The U.S. agricultural economy is experiencing one of its most challenging periods in history, marked by a brutal three-year decline in crop cash receipts and escalating political tension surrounding federal aid. This was the consensus of experts at the Ag Outlook Forum, who discussed the current tight margins, the impact of recent legislation, and the difficult policy levers being considered by Washington.
The Depth of the Economic Crisis
John Newton (Executive Head of Terrain) highlighted the severity of the financial decline, stating that crop cash receipts are the lowest seen since 2007 and represent the “largest three-year decline that we’ve ever seen in history.”
- Working Capital Burn: Crop cash receipts are “down $71 billion from three years ago.” Newton shared that large, successful farmers are “just burning through working capital.”
- The Input Cost Squeeze: The current margin crisis is compounded by elevated input costs that began rising in 2021. Newton noted that without this “inflationary pressure,” current crop prices “would be above break even for a lot of folks.”
- Wider Than Soybeans: While most attention is on the soybean market, Newton stressed that the crisis is affecting the entire farm economy, citing major challenges in cotton, tree nuts, and the wine industry, where wine exports are down 96% due to tariffs impacting trade with Canada.

Legislative Efforts and the Cash Flow Gap
Congress has responded to the tight margin environment with two major legislative packages, but the timing of the relief has created a crucial cash flow gap for producers.
- The “One Big Beautiful Bill” (OB3): This bill provided a significant safety net investment with increased reference prices for commodity programs. However, the structure of commodity programs dictates that the relief will “not go to the farm until October of next year,” well after the upcoming midterms.
- American Relief Act (ARA) and ECAP: The ARA delivered $10 billion in economic relief via the Emergency Commodity Assistance Program (ECAP) to cover 2024 losses. However, the $10 billion only covered “26% of that loss”—a total loss of $36 billion.
- Continuing Exposure: Dr. Bart Fischer (Texas A&M) noted that even with the new OB3 improvements, the increased reference prices (10% to 20%) still “didn’t meet the moment” compared to the 30%+ increases in production costs over the last four years. The economic exposure for the current year is now estimated at about $46 billion.
Policy Levers and Pitfalls
The panel discussed the policy tools available to provide the immediate “bridge” funding farmers need to survive until the OB3 relief arrives.
- Idling Acreage: The panel rejected the idea of the U.S. idling millions of acres (like a voluntary CRP program) to reduce supply. Dr. Fischer argued that “I highly doubt Brazil is going to respond by saying, hey, us too,” and would instead take advantage.

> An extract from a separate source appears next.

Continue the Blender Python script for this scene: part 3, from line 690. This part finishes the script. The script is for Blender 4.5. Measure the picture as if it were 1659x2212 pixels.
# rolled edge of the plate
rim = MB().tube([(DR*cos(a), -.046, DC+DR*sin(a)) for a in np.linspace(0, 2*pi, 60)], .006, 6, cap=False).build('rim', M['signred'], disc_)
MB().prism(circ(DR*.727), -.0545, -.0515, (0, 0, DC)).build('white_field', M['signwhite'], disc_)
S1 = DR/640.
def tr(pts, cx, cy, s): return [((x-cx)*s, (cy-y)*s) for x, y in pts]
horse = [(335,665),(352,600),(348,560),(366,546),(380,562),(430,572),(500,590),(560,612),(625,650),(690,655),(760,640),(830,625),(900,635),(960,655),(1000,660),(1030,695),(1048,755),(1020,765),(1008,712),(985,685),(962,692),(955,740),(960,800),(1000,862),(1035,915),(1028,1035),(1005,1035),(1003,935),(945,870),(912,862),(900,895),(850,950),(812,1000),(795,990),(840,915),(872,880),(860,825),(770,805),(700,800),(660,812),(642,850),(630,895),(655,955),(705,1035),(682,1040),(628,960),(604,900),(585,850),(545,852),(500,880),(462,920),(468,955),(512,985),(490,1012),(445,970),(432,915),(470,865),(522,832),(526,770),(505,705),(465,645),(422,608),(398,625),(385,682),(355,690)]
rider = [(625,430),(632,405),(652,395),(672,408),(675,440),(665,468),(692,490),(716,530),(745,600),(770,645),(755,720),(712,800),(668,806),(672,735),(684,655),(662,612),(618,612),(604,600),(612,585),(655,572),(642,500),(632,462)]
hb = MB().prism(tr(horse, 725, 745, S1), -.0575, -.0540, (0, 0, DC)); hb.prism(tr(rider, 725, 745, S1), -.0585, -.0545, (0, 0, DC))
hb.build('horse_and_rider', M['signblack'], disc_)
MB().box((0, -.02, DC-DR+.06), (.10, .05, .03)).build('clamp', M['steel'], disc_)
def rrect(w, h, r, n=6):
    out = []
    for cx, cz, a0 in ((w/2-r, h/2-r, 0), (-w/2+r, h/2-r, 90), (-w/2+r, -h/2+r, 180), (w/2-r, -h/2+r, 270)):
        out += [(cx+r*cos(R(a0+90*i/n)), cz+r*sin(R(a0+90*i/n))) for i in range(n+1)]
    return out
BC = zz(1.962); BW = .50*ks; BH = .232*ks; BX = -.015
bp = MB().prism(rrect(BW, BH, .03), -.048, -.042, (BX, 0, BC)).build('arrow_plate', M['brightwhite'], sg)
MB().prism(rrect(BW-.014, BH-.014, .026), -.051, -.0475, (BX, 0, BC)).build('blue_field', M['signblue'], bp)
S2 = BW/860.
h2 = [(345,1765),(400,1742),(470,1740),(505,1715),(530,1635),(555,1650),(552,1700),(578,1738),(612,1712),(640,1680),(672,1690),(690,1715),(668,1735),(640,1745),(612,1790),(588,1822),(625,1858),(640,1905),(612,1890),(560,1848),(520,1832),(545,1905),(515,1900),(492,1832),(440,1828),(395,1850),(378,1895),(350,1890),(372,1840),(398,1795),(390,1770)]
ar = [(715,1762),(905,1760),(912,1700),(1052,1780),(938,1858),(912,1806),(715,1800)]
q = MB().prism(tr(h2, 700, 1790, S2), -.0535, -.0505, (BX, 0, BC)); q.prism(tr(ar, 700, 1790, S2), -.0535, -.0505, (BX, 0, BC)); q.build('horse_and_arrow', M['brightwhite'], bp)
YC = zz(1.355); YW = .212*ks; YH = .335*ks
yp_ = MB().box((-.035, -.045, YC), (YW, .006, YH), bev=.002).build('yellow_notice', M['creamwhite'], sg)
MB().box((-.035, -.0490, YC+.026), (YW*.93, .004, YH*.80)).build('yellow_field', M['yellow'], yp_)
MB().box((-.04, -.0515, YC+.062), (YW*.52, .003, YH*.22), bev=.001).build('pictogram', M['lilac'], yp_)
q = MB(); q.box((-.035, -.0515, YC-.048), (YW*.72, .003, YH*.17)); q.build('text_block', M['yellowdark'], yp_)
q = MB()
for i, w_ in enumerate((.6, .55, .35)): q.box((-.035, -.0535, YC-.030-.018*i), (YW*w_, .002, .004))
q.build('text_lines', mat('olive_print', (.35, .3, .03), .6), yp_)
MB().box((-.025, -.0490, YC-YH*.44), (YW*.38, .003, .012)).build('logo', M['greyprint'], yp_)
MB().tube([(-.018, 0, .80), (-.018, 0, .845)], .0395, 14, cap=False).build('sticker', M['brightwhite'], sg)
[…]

- The Worst Policy: The panel generally agreed that making direct payments to cattle producers would be a poor policy choice, primarily because the cattle market is currently strong and does not require government intervention.
Trade, Politics, and a Look Ahead
The core of the problem, according to Fischer, is the lack of a coherent long-term trade strategy over the last four years, resulting in a necessary but painful “reset.”
- China’s Strategy: The current lack of soybean purchases from the U.S. is viewed as a pragmatic strategic move by China to “put maximum pressure on” the U.S. government during negotiations. John Newton noted, “They’ve stockpiled and they’ve made it pretty clear that they’re not willing to buy beans in the US right now.”
- The Logistics Advantage: The U.S. has a crucial advantage in logistics, as Brazil has struggled to move soybeans quickly enough out of ports like Santos, sometimes resulting in 30- to 45-day vessel wait times. This is often what draws buyers back to the U.S., despite the tariff situation.
- The Midterm Factor: The pressure to deliver aid now is intensified by the fact that the OB3’s reference price increases will “hit the farm after midterms,” creating a political motivation for a bridge payment.
- The Call for Normalcy: Dr. Fischer concluded that the government’s constant reliance on huge, end-of-year supplemental bills is a “terrible way to run a country,” which only serves to continue ramping up debt. He stated that AG has been forced into this model of “$130 billion in ad hoc assistance that has now gone on for eight years,” arguing the only way forward is for the country to figure out how to “get back to some normalcy” and tackle the rising debt.
The panel’s ultimate outlook remains one of optimism for agriculture’s long-term future, grounded in the fact that “people still have to eat every single day.” The challenge now is surviving the short-term crisis.